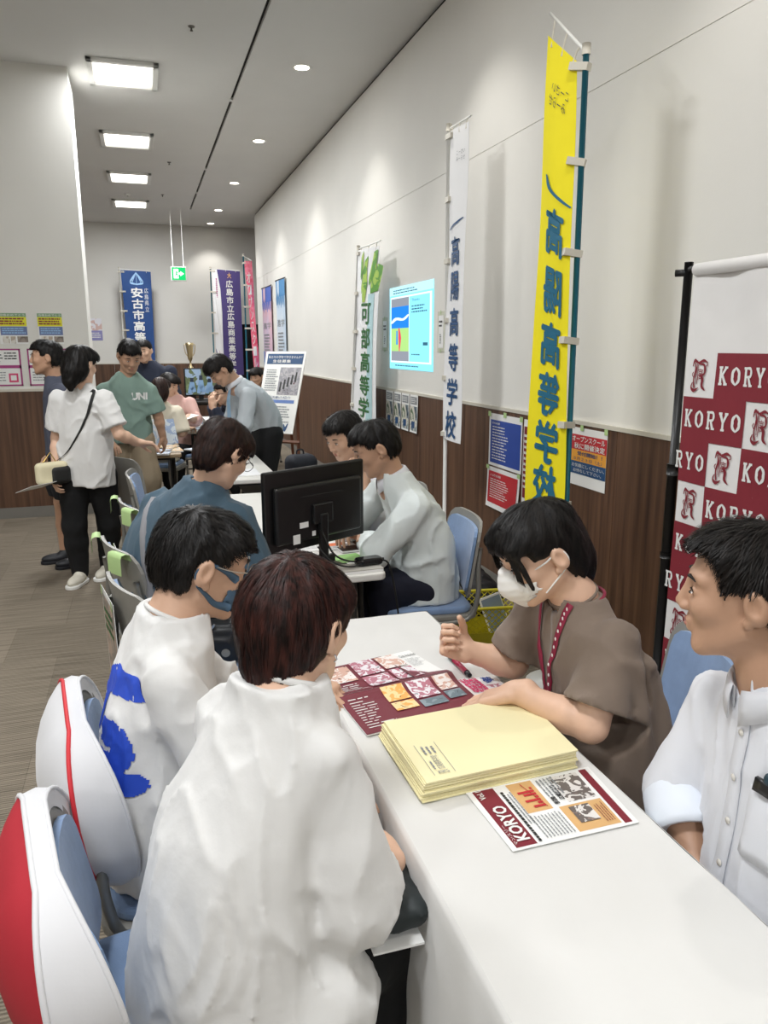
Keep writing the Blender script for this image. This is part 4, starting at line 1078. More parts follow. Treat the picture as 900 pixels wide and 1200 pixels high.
# marker pen
t = thing('marker_pen', 'dark red marker pen with black ends below the raised fist', 'pen', (.763, 1.78, ZT+.0085))
pd = mat('pen_red', 'a3123f', .3, var=.05); pk = mat('pen_black', '1c1c22', .35, var=.05)
MB().tube([(.0, .03, 0), (0, -.055, 0)], .0075, 12).build('barrel', pd, t, smooth=True)
MB().tube([(.0, .075, 0), (0, .07, 0), (0, .03, 0)], [.006, .0082, .0082], 12).build('cap', pk, t, smooth=True)
MB().tube([(.0, -.055, 0), (0, -.075, 0)], [.0078, .006], 12).build('end_plug', pk, t, smooth=True)
MB().box((-.002, .025, .008), (.002, .065, .0105)).build('clip', pd, t)
# handout under the hand
flat_sheet('handout', 'small white handout with pink lettering under the masked woman hand', 'handout', (.715, 1.705, ZT+.002), (.828, 1.70, ZT+.002), (.835, 1.575, ZT+.002), (.738, 1.575, ZT+.002), m_paper, lambda p: (p.text('進路実績', .08, .3, .5, .95, i_pink, .03), p.rect(.55, .3, .95, .6, m_bph[1]), p.text('夢', .6, .65, .85, .92, i_blue, .02)))

# ================================================================== second table
ZZ = .7005
m_bez = mat('monitor_black', '151516', .35, var=.1); m_scr = mat('monitor_screen', '20242a', .15)
t = thing('computer_monitor', 'black computer monitor seen from behind on the second table', 'monitor', (.615, 2.86, ZZ), math.atan2(.48, .87))
# local x along the panel, local +y is the screen side
MB().box((-.255, -.006, .085), (.255, .014, .40)).build('panel', m_bez, t, bevel=.008)
MB().box((-.22, -.03, .12), (.22, -.005, .34)).build('rear_housing', m_bez, t, bevel=.018, seg=3)
MB().box((-.247, .0135, .10), (.247, .0155, .392)).build('screen', m_scr, t)
MB().box((-.02, -.05, .01), (.02, -.03, .22)).build('stand_neck', m_bez, t, bevel=.006)
MB().box((-.05, -.045, .18), (.05, -.028, .26)).build('hinge_plate', m_bez, t, bevel=.006)
MB().lathe([(0, 0), (.10, 0), (.10, .006), (.03, .014), (0, .014)], 28, c=(0, -.03, 0)).build('stand_base', m_bez, t, smooth=True)
MB().box((-.05, -.0525, .02), (.05, -.03, .05)).build('cable_clip', m_bez, t, bevel=.004)
for (x, z, w_, h_) in ((-.075, .185, .035, .018), (-.115, .135, .028, .03), (-.035, .145, .014, .016)):
    MB().box((x-w_, -.0315, z-h_*.6), (x+w_*.2, -.0302, z+h_*.6)).build('rating_label', m_paper, t)
MB().box((-.10, -.0312, .29), (.12, -.0302, .295)).build('vent_slot', m_rub, t)
k = thing('power_cable', 'black cable running from the monitor to the adapter and down to the floor', 'cable', (0, 0, 0))
MB().tube([(.62, 2.80, .86), (.66, 2.78, .77), (.72, 2.77, .735), (.80, 2.775, .73), (.84, 2.765, .73), (.885, 2.77, .70), (.93, 2.80, .5), (1.0, 2.95, .2), (1.1, 3.1, .01), (1.25, 3.4, .006), (1.5, 3.5, .006)], .004, 6, smooth=6).build('lead', m_rub, k, smooth=True)
MB().tube([(.60, 2.78, .80), (.65, 2.74, .745), (.72, 2.735, .722), (.80, 2.765, .73)], .0035, 6, smooth=6).build('second_lead', m_rub, k, smooth=True)
t = thing('power_adapter', 'black glossy power adapter on the table corner', 'adapter', (.80, 2.775, .7145), .15)
MB().prism(rsq(.055, .03, .02), .028, 2).build('body', mat('gloss_black', '101012', .15), t, bevel=.01, seg=3)
MB().tube([(.05, 0, .014), (.065, 0, .014)], .006, 8).build('strain_relief', m_rub, t)
def box_item(name, label, cat, c, hx, hy, h, rz, mt, mt2=None, z=ZZ, group=None, part='cover'):
    t = thing(name, label, cat, (c[0], c[1], z), rz, group)
    MB().prism(rsq(hx, hy, .004, 2), h*.75, 2).build('pages' if h > .006 else 'sheet', m_paper if h > .006 else mt, t)
    if h > .006: MB().prism(rsq(hx, hy, .004, 2), h*.25, 2, off=h*.75).build(part, mt2 or mt, t)
    return t
box_item('binder', 'grey laminated folder at the near corner of the second table', 'folder', (.755, 2.755), .085, .05, .014, .05, mat('folder_grey', 'b8b4ac', .4, var=.03), z=ZZ)
box_item('booklet', 'green-edged booklet beside the monitor stand', 'booklet', (.745, 2.905), .07, .055, .008, .2, mat('booklet_green', '86b46a', .5, var=.05))
box_item('tablet', 'black phone lying on papers beside the seated man elbow', 'phone', (.80, 3.045), .05, .035, .010, .1, m_bez, z=ZZ+.002, part='glass')
box_item('plaid_pamphlet', 'magenta and dark plaid pamphlet left of the monitor stand', 'pamphlet', (.52, 2.98), .09, .05, .008, -.1, photo_mat('plaid_print', ['3c2430', 'a84060', 'd8b0b8', '402838'], 80, 3))
for (x, y, w_, h_, r, lb) in ((.66, 3.22, .10, .14, .3, 'white paper sheet behind the monitor near the seated man hands'), (.50, 3.38, .10, .14, -.2, 'white paper sheet left of the monitor in front of the blue shirt'), (.76, 3.42, .07, .1, .1, 'white sheet by the far man on the second table')):
    flat_sheet('paper_sheet', lb, 'paper', (x-w_, y+h_, ZZ), (x+w_, y+h_, ZZ), (x+w_, y-h_, ZZ), (x-w_, y-h_, ZZ), m_paper, lambda p: p.lines(.1, .1, .9, .9, 12, i_grey, fill=.2))
flat_sheet('paper_sheet', 'sheet with orange print beside the phone on the second table', 'paper', (.70, 3.18, ZZ+.0015), (.82, 3.2, ZZ+.0015), (.83, 3.08, ZZ+.0015), (.71, 3.07, ZZ+.0015), m_paper, lambda p: (p.rect(.1, .5, .8, .9, ink('ink_bright_orange', 'e8743c')), p.lines(.1, .1, .9, .45, 4, i_grey)))
# third table litter
for i, (x, y, c) in enumerate(((.62, 5.2, 'e8e8ea'), (.50, 5.75, 'd9dce2'), (.68, 6.2, 'eeeeea'), (.46, 6.5, 'ccd6e2'))):
    box_item('booklet', ['white booklet at the near end of the third table', 'pale grey booklet on the third table', 'white pamphlet at the middle of the third table', 'pale blue booklet at the far end of the third table'][i], 'booklet', (x, y), .1, .14, .009, .2*i, mat('bk%d' % i, c, .5, var=.05))
MBp = MB().tube([(-.04, 0, .002), (.0, .01, .002), (.05, -.01, .002)], .004, 6).build('pen', m_rub, None, smooth=True, loc=(.40, 6.15, ZZ+.003)); tag(MBp, 'black pen on the left edge of the third table', 'pen')
# magazine piles on the tan table
mags = [photo_mat('magazine_a', ['3a4a6a', 'c8d4e0', 'f0e8e0', 'd08a4a'], 18, 1), photo_mat('magazine_b', ['4a66b0', 'a8b8d8', 'e0e6ee', '5a5a60'], 14, 2), photo_mat('magazine_c', ['3a3430', 'd8a860', 'e8d8c0', '6a84a8'], 22, 3), photo_mat('magazine_d', ['e8ecf0', 'b8d0e8', 'd8e4ee', '88a8c8'], 8, 4)]
k = 0
for (x, y, r, z) in ((-.02, 6.45, .2, 0), (.10, 6.42, -.15, 0), (.19, 6.55, .1, 0), (.02, 6.68, -.3, 0), (.15, 6.75, .25, 0), (.06, 6.5, .5, 1), (.14, 6.62, -.4, 1), (.02, 6.95, .1, 0), (.16, 7.05, -.2, 0), (.05, 7.2, .3, 0)):
    lb = ['orange and navy school magazine at the near left corner of the tan table', 'white and blue school magazine at the near edge of the tan table', 'blue-covered magazine at the right of the tan table', 'colourful magazine on the left side of the tan table', 'grey and blue magazine in the middle of the tan table', 'tilted magazine lying on top at the near end of the tan table', 'tilted blue magazine on top beside the man hand', 'magazine on the far left of the tan table', 'magazine on the far right of the tan table', 'last magazine at the far end of the tan table'][k]
    t = box_item('magazine', lb, 'magazine', (x, y), .09, .125, .012, r, mags[k % 4], z=.701+.0125*z); k += 1
# standing magazine racks beside them
for i, (x, y, r) in enumerate(((.20, 6.9, .5), (.10, 6.95, .2))):
    t = thing('pamphlet_stand', ['blue school pamphlet propped upright on the tan table, right one', 'blue school pamphlet propped upright on the tan table, left one'][i], 'pamphlet', (x, y, .7135), r)
    MB().box((-.085, -.004, 0), (.085, .004, .22), R=[[1, 0, 0], [0, .95, .3], [0, -.3, .95]]).build('cover', mags[1-i], t)
    MB().tube([(0, .12, 0), (0, .06, .15)], .003, 6).build('strut', m_leg, t)
for i, (x, y, r, m_) in enumerate(((.52, 7.93, .1, mags[3]), (.68, 8.0, -.1, m_paper), (.86, 7.98, .05, mags[2]), (.55, 8.4, .2, m_paper), (.75, 8.5, -.1, mags[1]), (.6, 8.95, .1, m_paper), (.82, 9.0, 0, mags[0]))):
    box_item('booklet', ['pale booklet at the near left corner of the far table', 'white booklet at the near edge of the far table', 'brown booklet beside the leaning man hand', 'white booklet on the left half of the far table', 'blue booklet on the far table before the dark jacket', 'white booklet near the far end of the far table', 'dark booklet at the far right of the far table'][i], 'booklet', (x, y), .09, .12, .02, r, m_, z=.7205)
# far screen, trophy
t = thing('photo_screen', 'far screen showing baseball players in pale blue on a dark table', 'screen', (.745, 10.55, .841), .05)
MB().box((-.21, -.02, .06), (.21, .02, .42)).build('bezel', m_bez, t, bevel=.006)
MB().box((-.195, -.024, .075), (.195, -.0205, .405)).build('picture', photo_mat('screen_photo', ['7fa8d8', 'a8c0dc', '6c7a58', '8a9c70'], 7, 2), t)
pz = Print(lambda u, v, l=0: (-.195+.39*u, -.0245-l, .075+.33*v)); m_ply = ink('player_blue', '8fb4dc'); m_hat = ink('player_navy', '30384c')
for (a, s_) in ((.2, 1), (.5, 1.15), (.78, .95)):
    pz.stroke([(a-.1, .05), (a, .3*s_), (a+.08, .1)], [.1, .2, .12], (0, 0, 1, 1), m_ply, up=2); pz.stroke([(a, .32*s_), (a+.01, .5*s_)], [.2, .14], (0, 0, 1, 1), m_ply, up=3); pz.stroke([(a, .5*s_), (a+.01, .66*s_)], [.12, .1], (0, 0, 1, 1), m_hat, up=4)
pz.build('players', t)
MB().box((-.03, -.01, .01), (.03, .01, .08)).build('neck', m_bez, t); MB().box((-.11, -.07, 0), (.11, .07, .012)).build('foot', m_bez, t, bevel=.003)
t = thing('trophy', 'tall gold and silver trophy cup above the far photo screen', 'trophy', (.645, 10.82, .841))
m_gold = mat('gold', 'c8b48c', .3, metal=.85); m_wd = mat('trophy_base', '2c1c18', .4)
MB().box((-.05, -.05, 0), (.05, .05, .40)).build('plinth', m_wd, t, bevel=.005)
MB().lathe([(.0, .40), (.04, .40), (.036, .42), (.014, .45), (.012, .50), (.03, .53), (.034, .56), (.038, .62), (.052, .71), (.054, .745), (.048, .745), (.034, .62), (0, .56)], 20).build('cup', m_gold, t, smooth=True)
for s in (-1, 1): MB().tube([(s*.034, 0, .57), (s*.06, 0, .62), (s*.07, 0, .71), (s*.052, 0, .725)], .006, 6, smooth=4).build('handle', m_gold, t, smooth=True)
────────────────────
● **WHAT TO WORK ON**
Leave out any pictures, please, and quote only the lines from the top of the data through the line that contains "flat_sheet('handout', 'small white".

● **THE RESPONSE**
Keep writing the Blender script for this image. This is part 4, starting at line 1078. More parts follow. Treat the picture as 900 pixels wide and 1200 pixels high.
# marker pen
t = thing('marker_pen', 'dark red marker pen with black ends below the raised fist', 'pen', (.763, 1.78, ZT+.0085))
pd = mat('pen_red', 'a3123f', .3, var=.05); pk = mat('pen_black', '1c1c22', .35, var=.05)
MB().tube([(.0, .03, 0), (0, -.055, 0)], .0075, 12).build('barrel', pd, t, smooth=True)
MB().tube([(.0, .075, 0), (0, .07, 0), (0, .03, 0)], [.006, .0082, .0082], 12).build('cap', pk, t, smooth=True)
MB().tube([(.0, -.055, 0), (0, -.075, 0)], [.0078, .006], 12).build('end_plug', pk, t, smooth=True)
MB().box((-.002, .025, .008), (.002, .065, .0105)).build('clip', pd, t)
# handout under the hand
flat_sheet('handout', 'small white handout with pink lettering under the masked woman hand', 'handout', (.715, 1.705, ZT+.002), (.828, 1.70, ZT+.002), (.835, 1.575, ZT+.002), (.738, 1.575, ZT+.002), m_paper, lambda p: (p.text('進路実績', .08, .3, .5, .95, i_pink, .03), p.rect(.55, .3, .95, .6, m_bph[1]), p.text('夢', .6, .65, .85, .92, i_blue, .02)))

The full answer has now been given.